Molina and Johnson: Molina and Johnson (Secretly Canadian)

Molina and Johnson, a collaboration that brings together Jason Molina (Songs: Ohia, Magnolia Electric Co.) and Will Johnson (Centro-matic, South San Gabriel), is a gorgeous, spartan collection of haunted folk songs. Written and recorded in a 10-day span, the album's skeletal songs succeed primarily because Molina and Johnson are legitimate songwriters.

Incorporating everything from the singing saw (Johnson's fevered "All Gone, All Gone") to Rhodes piano (Molina's creeping "For as Long as It Will Matter"), Molina and Johnson exhibit craftsmanship in their evocative use of minimalism. Although the two only sing together on one track—the lush, beautiful "Almost Let You In"—the album does not suffer from the lack of vocal exchanges.

Johnson is commanding on opener "Twenty Cycles to the Ground," a lovely dirge with whistling electronics and yawning guitar, while Molina is masterly on the stunning, building "The Lily and the Brakeman." Even the hummed, rattling spiritual "Now, Divide" works both thematically and musically.

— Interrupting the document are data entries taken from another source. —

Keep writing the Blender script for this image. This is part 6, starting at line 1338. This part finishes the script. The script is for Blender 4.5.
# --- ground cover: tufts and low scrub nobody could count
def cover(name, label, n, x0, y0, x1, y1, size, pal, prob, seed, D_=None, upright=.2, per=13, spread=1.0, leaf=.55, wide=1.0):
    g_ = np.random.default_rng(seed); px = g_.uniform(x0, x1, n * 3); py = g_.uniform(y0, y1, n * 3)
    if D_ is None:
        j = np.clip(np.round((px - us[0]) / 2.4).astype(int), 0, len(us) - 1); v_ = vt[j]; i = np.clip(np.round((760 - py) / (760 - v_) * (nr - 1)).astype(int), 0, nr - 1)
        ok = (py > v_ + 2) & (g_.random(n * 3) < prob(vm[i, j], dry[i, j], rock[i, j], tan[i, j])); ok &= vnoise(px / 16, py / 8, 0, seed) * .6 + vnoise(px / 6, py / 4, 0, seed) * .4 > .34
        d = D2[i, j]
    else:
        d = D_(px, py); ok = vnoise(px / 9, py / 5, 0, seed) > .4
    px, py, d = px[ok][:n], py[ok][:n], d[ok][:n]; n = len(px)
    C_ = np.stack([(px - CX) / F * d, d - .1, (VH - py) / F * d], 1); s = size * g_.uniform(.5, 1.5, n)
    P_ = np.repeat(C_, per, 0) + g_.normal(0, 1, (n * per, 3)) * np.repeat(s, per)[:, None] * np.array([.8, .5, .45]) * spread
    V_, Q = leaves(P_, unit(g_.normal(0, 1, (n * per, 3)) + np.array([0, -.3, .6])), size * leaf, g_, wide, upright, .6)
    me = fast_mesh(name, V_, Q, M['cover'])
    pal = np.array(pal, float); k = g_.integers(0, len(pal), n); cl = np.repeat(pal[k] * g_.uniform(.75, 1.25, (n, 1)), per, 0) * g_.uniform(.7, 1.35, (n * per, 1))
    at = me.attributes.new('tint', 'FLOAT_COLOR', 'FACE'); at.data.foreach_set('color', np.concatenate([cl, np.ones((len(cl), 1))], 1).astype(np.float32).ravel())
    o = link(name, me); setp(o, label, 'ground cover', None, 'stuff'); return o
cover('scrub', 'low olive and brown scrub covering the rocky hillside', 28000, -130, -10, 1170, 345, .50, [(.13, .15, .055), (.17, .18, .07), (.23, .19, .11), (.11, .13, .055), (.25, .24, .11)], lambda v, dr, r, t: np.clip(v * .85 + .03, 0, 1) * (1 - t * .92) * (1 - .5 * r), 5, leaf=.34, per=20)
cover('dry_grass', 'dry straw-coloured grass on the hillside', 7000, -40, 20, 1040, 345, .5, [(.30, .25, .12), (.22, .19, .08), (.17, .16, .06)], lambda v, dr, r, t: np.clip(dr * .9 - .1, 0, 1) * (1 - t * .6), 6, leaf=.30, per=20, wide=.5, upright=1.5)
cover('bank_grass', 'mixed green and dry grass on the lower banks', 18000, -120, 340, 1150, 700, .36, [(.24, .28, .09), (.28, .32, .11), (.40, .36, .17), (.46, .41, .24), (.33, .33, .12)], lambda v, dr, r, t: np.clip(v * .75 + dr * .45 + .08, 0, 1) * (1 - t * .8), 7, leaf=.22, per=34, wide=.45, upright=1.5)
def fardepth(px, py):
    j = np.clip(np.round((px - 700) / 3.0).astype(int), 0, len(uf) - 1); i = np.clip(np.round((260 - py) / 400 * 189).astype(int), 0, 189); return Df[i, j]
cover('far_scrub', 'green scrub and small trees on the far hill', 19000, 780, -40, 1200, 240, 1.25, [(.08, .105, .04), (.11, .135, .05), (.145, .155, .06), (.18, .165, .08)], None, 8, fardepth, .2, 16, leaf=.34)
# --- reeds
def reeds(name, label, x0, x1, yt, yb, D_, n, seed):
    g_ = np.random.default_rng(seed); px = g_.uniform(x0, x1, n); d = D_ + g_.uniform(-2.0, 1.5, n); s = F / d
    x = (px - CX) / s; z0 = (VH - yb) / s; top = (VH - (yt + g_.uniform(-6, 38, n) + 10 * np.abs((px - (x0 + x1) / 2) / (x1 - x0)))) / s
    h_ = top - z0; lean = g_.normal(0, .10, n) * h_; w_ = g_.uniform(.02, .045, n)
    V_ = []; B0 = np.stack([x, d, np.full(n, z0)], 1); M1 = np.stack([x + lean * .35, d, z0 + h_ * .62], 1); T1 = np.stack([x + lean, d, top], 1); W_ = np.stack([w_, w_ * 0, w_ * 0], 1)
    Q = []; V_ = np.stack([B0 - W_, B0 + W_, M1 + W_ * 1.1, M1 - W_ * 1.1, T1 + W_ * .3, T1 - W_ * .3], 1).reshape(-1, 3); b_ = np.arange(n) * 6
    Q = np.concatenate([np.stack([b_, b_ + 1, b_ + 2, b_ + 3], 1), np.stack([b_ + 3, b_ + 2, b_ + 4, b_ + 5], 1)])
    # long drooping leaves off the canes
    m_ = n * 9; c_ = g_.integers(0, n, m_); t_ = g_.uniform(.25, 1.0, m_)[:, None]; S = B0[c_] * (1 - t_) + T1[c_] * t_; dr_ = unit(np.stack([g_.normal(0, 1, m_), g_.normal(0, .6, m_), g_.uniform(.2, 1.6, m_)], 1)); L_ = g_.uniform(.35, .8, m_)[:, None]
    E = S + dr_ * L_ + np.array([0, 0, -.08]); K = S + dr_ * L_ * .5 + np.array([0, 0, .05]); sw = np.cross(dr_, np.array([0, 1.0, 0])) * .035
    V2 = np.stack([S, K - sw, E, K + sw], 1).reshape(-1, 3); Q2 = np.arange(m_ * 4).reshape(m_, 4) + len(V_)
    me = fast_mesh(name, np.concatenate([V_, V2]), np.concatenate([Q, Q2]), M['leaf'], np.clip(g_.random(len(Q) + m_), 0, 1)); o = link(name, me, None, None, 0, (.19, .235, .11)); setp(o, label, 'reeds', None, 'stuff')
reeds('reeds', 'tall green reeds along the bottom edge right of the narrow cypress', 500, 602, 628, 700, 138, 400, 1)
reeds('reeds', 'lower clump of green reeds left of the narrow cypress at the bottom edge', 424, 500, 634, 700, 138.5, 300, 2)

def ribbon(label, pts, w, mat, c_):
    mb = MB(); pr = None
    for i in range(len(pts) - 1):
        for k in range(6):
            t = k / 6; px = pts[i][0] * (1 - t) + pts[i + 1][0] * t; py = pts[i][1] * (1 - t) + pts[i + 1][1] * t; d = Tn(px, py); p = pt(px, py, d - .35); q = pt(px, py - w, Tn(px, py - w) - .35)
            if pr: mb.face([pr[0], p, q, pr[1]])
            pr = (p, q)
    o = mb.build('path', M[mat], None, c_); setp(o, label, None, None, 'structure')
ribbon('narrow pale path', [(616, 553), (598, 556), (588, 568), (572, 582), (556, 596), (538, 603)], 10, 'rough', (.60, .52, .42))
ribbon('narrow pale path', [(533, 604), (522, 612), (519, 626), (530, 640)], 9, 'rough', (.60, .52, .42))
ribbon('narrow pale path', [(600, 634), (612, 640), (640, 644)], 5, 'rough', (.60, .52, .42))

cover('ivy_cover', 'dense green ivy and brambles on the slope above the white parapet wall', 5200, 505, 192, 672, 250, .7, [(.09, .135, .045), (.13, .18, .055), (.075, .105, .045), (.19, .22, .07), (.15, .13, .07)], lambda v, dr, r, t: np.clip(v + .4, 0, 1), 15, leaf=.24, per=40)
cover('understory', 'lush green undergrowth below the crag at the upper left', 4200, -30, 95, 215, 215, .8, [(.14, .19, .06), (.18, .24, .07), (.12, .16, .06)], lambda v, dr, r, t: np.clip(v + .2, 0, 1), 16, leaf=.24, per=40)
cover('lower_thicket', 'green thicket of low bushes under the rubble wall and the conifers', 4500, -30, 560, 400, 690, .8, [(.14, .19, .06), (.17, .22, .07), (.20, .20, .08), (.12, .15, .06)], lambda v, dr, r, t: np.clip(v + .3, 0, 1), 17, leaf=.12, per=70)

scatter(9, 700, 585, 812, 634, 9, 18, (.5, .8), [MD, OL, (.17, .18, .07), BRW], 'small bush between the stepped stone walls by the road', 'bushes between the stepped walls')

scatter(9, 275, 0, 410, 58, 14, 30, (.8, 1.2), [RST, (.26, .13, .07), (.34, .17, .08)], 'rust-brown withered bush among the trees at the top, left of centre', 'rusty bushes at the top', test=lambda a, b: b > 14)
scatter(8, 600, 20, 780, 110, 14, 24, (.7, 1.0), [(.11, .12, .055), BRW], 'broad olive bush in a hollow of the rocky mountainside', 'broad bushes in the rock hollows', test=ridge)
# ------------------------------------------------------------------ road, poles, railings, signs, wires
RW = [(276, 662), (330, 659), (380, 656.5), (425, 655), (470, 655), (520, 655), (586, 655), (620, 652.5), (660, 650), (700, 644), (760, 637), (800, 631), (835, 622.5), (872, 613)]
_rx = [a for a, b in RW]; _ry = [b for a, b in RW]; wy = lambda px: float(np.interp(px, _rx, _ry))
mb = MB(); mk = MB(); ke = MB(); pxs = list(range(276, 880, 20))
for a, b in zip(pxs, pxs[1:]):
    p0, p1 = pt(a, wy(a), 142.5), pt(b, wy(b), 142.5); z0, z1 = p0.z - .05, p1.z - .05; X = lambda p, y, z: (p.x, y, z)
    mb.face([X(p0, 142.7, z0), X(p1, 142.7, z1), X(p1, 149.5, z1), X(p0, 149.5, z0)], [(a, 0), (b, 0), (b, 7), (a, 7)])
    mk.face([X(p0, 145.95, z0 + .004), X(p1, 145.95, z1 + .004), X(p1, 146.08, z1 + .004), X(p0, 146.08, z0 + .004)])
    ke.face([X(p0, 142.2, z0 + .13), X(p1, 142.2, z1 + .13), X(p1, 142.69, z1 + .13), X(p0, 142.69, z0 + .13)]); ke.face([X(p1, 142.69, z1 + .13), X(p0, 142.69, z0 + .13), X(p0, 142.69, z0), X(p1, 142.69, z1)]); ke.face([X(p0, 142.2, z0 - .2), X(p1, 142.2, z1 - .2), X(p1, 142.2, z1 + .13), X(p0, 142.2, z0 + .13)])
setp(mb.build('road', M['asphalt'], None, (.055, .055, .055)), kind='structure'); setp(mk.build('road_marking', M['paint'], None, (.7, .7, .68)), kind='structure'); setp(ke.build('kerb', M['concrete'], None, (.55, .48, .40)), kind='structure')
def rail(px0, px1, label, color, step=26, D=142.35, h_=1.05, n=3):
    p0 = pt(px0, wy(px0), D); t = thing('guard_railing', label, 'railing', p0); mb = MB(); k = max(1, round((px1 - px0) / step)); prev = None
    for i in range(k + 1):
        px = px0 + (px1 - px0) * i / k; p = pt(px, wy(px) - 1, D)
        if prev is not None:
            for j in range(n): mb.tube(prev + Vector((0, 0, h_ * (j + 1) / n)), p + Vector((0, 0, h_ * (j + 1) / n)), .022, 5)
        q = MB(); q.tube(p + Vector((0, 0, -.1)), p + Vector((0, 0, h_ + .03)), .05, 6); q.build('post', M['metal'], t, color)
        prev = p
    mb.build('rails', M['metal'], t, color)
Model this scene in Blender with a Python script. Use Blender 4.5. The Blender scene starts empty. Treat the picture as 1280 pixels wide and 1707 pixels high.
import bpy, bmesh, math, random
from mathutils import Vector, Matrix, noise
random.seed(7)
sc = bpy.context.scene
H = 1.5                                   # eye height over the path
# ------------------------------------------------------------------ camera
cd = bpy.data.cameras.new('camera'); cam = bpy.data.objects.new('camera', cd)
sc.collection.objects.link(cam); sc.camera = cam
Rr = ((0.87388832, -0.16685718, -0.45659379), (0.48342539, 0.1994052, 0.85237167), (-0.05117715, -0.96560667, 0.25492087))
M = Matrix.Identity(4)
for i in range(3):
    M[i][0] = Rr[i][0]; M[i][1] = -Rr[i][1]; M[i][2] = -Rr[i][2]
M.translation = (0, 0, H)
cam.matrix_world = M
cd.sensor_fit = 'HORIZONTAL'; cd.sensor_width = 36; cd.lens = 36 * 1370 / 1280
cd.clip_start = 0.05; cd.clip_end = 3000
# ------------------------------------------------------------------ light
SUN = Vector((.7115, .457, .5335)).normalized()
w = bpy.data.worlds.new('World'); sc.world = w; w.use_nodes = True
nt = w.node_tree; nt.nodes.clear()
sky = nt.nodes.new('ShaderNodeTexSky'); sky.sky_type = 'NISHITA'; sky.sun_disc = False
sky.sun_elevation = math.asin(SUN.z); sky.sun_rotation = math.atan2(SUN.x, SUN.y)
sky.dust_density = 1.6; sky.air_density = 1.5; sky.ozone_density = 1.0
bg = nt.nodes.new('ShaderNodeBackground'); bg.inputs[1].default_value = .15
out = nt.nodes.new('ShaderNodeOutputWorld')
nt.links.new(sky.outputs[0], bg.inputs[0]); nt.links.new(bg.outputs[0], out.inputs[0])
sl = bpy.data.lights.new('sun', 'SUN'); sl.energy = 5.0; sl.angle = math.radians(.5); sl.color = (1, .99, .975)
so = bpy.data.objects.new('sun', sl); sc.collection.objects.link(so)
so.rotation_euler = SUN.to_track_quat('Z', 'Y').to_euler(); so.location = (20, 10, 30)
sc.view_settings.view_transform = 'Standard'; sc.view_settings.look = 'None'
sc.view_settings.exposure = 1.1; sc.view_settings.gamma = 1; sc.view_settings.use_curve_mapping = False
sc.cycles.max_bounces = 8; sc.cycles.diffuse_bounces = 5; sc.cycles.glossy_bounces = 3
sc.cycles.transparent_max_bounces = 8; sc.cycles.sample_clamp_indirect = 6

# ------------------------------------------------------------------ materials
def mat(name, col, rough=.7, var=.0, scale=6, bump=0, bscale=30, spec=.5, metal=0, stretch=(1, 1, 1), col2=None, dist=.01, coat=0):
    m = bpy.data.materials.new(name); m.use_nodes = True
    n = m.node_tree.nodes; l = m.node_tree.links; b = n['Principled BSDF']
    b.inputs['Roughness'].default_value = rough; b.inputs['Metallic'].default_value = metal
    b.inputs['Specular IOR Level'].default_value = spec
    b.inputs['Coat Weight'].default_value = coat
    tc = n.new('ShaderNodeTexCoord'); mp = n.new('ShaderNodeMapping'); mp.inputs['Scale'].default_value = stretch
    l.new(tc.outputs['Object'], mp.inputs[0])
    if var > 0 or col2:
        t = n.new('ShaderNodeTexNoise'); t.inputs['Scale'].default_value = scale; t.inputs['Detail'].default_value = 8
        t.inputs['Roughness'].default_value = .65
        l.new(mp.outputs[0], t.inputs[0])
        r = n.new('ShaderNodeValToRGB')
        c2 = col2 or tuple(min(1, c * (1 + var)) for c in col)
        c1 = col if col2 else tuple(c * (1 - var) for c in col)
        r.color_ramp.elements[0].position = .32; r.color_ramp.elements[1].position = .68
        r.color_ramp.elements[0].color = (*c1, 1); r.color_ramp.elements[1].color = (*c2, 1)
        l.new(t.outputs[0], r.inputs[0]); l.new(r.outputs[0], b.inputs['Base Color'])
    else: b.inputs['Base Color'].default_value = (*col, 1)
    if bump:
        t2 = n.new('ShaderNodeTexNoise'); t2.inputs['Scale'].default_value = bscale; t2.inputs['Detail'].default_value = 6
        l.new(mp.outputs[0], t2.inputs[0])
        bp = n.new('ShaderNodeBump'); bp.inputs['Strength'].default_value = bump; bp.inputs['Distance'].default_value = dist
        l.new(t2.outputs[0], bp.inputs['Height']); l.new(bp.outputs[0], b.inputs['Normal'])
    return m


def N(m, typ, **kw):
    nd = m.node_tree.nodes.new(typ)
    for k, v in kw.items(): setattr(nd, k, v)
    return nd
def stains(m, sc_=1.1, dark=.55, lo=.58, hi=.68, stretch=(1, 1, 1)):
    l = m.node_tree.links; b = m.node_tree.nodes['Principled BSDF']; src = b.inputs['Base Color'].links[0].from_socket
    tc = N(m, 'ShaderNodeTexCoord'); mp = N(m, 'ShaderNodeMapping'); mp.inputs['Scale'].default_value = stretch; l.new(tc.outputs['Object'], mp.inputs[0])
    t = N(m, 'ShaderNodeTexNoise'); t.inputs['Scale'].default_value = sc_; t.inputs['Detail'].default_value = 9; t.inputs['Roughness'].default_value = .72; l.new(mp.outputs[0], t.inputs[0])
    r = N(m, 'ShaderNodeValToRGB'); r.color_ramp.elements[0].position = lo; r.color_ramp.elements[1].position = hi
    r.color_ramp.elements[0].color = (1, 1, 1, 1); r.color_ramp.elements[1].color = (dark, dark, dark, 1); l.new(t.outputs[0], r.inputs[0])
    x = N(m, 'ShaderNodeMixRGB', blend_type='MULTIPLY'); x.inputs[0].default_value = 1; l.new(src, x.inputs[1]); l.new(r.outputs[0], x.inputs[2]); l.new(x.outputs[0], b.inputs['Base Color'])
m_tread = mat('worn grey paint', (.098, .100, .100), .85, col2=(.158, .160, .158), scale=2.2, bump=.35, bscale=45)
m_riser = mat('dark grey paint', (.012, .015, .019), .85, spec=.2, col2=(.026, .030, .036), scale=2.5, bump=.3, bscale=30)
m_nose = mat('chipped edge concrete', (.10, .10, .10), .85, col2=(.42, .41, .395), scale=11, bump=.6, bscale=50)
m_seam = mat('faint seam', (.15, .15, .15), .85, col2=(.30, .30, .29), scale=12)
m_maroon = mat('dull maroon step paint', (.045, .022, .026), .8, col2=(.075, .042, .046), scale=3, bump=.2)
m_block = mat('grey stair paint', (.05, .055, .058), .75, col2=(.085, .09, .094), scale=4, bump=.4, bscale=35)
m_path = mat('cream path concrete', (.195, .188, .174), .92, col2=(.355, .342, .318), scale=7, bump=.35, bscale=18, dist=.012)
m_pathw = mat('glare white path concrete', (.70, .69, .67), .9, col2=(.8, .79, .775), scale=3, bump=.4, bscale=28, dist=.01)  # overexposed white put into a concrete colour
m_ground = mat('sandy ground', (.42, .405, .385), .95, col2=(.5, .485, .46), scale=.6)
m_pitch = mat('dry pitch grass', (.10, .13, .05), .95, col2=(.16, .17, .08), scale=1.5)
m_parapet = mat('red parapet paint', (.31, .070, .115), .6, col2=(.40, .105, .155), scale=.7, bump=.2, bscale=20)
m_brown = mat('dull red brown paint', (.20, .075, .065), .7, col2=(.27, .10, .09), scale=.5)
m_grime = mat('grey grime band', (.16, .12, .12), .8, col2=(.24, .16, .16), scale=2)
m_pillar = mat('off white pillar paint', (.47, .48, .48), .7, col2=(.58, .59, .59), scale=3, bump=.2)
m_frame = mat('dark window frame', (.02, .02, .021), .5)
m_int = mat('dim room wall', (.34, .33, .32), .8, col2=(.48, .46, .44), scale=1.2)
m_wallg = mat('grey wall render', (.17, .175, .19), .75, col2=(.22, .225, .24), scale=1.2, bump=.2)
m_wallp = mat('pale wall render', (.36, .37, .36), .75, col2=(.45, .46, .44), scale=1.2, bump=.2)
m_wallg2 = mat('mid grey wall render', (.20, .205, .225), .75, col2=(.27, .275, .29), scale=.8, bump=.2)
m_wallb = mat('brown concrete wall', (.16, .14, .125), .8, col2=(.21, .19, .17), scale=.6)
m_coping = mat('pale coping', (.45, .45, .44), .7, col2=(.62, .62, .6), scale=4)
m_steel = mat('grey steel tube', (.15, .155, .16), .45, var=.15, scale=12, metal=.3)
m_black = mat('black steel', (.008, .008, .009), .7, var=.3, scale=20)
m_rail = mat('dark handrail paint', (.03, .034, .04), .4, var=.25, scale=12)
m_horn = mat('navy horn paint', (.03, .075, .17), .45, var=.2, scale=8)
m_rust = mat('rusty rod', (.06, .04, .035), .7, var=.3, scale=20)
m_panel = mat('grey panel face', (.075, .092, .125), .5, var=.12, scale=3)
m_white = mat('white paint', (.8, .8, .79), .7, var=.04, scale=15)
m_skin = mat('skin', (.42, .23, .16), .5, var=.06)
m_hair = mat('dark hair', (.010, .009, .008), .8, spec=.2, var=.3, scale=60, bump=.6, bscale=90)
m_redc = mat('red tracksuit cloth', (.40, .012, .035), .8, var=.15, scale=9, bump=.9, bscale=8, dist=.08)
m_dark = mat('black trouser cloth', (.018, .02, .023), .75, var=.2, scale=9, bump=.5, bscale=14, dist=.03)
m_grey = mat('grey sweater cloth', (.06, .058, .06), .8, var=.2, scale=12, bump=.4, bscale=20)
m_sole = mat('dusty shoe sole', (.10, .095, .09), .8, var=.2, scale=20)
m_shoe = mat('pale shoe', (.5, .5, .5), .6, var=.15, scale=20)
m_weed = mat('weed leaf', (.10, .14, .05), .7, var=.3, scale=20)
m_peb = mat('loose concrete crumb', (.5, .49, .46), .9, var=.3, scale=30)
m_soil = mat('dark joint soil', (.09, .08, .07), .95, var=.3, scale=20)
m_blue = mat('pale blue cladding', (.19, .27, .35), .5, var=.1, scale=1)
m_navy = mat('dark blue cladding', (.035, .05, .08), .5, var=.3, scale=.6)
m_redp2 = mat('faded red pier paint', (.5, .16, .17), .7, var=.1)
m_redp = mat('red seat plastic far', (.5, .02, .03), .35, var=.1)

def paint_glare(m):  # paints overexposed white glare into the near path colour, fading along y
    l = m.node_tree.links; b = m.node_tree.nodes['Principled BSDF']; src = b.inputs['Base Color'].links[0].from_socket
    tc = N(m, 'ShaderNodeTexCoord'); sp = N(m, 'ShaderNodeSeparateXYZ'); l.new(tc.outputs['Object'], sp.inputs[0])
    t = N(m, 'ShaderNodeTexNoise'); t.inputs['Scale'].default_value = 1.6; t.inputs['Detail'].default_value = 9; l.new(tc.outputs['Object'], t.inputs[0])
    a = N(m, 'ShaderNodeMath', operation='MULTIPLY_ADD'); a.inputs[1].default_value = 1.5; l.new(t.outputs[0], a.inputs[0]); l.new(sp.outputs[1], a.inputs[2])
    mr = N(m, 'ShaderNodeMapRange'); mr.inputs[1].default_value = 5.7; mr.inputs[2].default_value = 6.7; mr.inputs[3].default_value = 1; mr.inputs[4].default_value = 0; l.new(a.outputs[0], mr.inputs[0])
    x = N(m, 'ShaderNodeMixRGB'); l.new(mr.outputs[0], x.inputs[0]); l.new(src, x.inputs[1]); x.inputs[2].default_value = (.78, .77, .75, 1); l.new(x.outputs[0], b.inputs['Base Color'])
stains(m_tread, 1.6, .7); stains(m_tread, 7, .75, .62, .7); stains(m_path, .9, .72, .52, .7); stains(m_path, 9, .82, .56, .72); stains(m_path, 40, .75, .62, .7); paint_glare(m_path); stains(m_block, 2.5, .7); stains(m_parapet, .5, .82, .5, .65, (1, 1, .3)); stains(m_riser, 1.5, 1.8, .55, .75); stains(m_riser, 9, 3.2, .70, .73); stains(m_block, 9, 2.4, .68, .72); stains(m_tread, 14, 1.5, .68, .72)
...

Additionally, Molina and Johnson benefit from the way their vocals meld themselves to the material. Johnson's smoky warble on the bleak "In the Avalon/Little Killer" is achingly tender, and Molina's clear tenor on the mournful ballad "All Falls Together" is perfectly assured.

If there is a failing, it's the lack of variety: Certainly, given their work with their respective units, both musicians are fully capable of the kind of dirty, amplified rock noticeably absent here. Nonetheless, what remains is a fantastic wintery album of stark folk.